To say that it costs $100 to produce a particular bushel of wheat is to say that $100 worth of resources – land, labor, pesticides, fuel, and more – are exhausted in the process. In the long run, societies prosper by husbanding their resources. That is, societies prosper by minimizing production costs.

DBx: Yes. And particular resources are worth $100 only because when used in their best possible way the result is a contribution worth $100 to consumers – as revealed by people’s willingness to pay $100 for the results of this use of those resources.

…..

Protectionists and other skeptics of free markets routinely accuse economists of being unaware of the full range of human interests. “Economists’ focus on ‘efficiency’ and ‘cost’ causes them to miss the fact that human beings’ wants and needs aren’t limited to money and material things. Economists are silly.” Yet all such accusations reveal only that the protectionists and market-skeptics who make them don’t understand economics. Ultimately – as economists understand – all costs are non-monetary; costs are the subjectively felt or imagined satisfactions that humans forego by taking action A rather than action B.

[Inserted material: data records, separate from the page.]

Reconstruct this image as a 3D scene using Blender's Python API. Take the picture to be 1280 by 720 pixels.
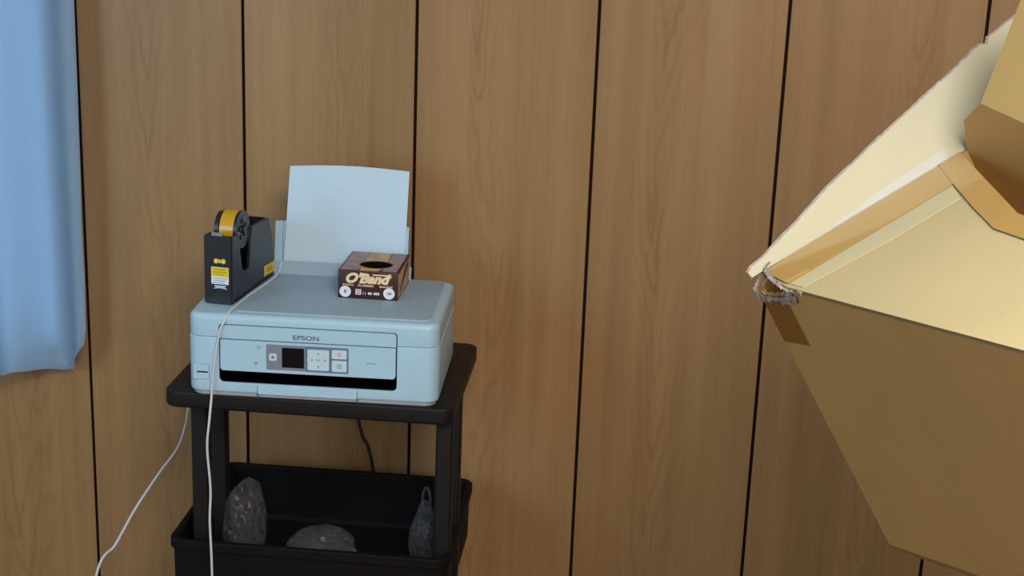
import bpy, bmesh, math, random
from mathutils import Vector, Matrix, noise
for o in list(bpy.data.objects): bpy.data.objects.remove(o)
S = bpy.context.scene; COL = S.collection
T0 = 0.75                                   # height of the trolley top above the floor
# ---------------------------------------------------------------- camera
yaw, pitch, roll, foc = -0.17056, 0.28073, -0.03771, 1903.78
f = Vector((math.sin(yaw)*math.cos(pitch), math.cos(yaw)*math.cos(pitch), -math.sin(pitch)))
r = Vector((math.cos(yaw), -math.sin(yaw), 0)); d = f.cross(r)
c_, s_ = math.cos(roll), math.sin(roll)
R_, D_ = c_*r + s_*d, -s_*r + c_*d
cam = bpy.data.cameras.new('camera'); co = bpy.data.objects.new('camera', cam); COL.objects.link(co)
M = Matrix((R_, -D_, -f)).transposed().to_4x4(); M.translation = Vector((0.5, -2.52979, 0.83363+T0))
co.matrix_world = M
cam.sensor_width = 36; cam.lens = foc/1280*36; cam.clip_start = .05
S.camera = co
# ---------------------------------------------------------------- light
w = bpy.data.worlds.new('world'); S.world = w; w.use_nodes = True
w.node_tree.nodes['Background'].inputs[0].default_value = (.55, .68, .85, 1)
w.node_tree.nodes['Background'].inputs[1].default_value = .1
def area(name, loc, target, sx, sy, power, color):
    l = bpy.data.lights.new(name, 'AREA'); l.shape = 'RECTANGLE'; l.size = sx; l.size_y = sy
    l.energy = power; l.color = color
    o = bpy.data.objects.new(name, l); COL.objects.link(o); o.location = loc
    o.rotation_euler = (Vector(target)-Vector(loc)).to_track_quat('-Z', 'Y').to_euler()
    return o
area('room_light', (1.4, -4.1, 2.15), (.2, 0, 1.1), 1.5, .8, 22, (1, .93, .86))
area('ceiling_light', (.95, -2.4, 2.38), (.9, -2.2, 0), .9, .9, 60, (1, .96, .90))
area('window_daylight', (-1.9, -2.5, 1.5), (-.2, -.2, .9), 1.3, 1.2, 32, (.42, .74, 1))
S.view_settings.view_transform = 'Standard'; S.view_settings.look = 'None'
S.view_settings.exposure = 0; S.view_settings.gamma = 1; S.view_settings.use_curve_mapping = False

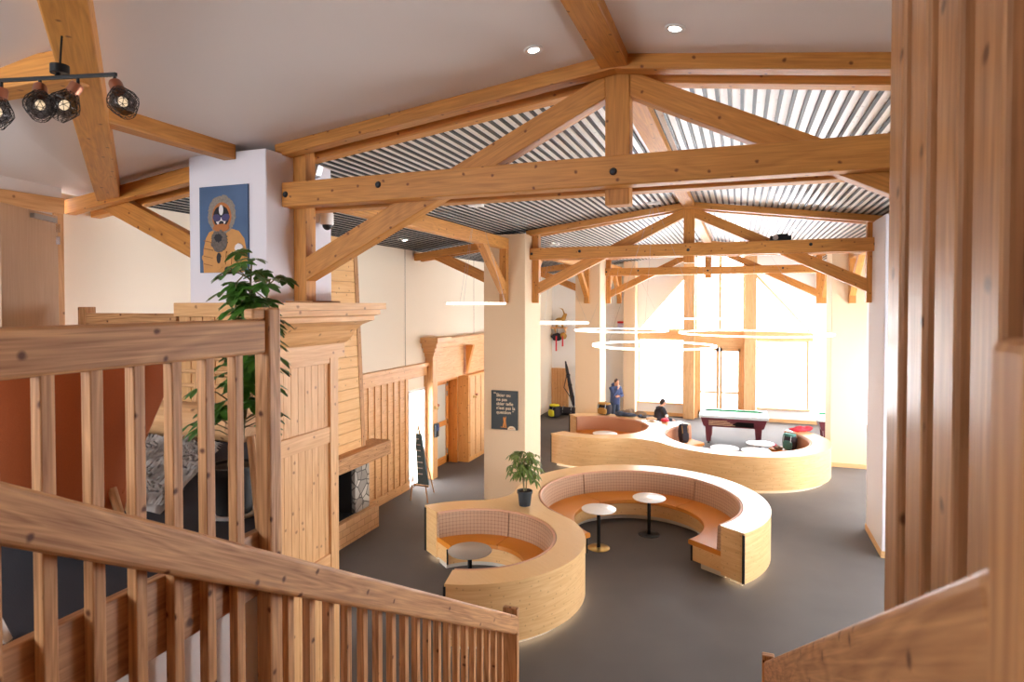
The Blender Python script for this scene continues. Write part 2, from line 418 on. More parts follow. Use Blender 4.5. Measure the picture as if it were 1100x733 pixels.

And importantly, because our world is one of inescapable scarcity, our world is also one of inescapable costs. By “efficiency,” then, all economists mean is the human quest to achieve any particular goal at the lowest-possible cost – that is, by keeping to a minimum, in that quest, the exhaustion of the fewest amount of resources (including time) so that as many as possible resources remain available to satisfy other human desires (including taking leisure, contributing to churches and charitable causes, and living in preferred locales).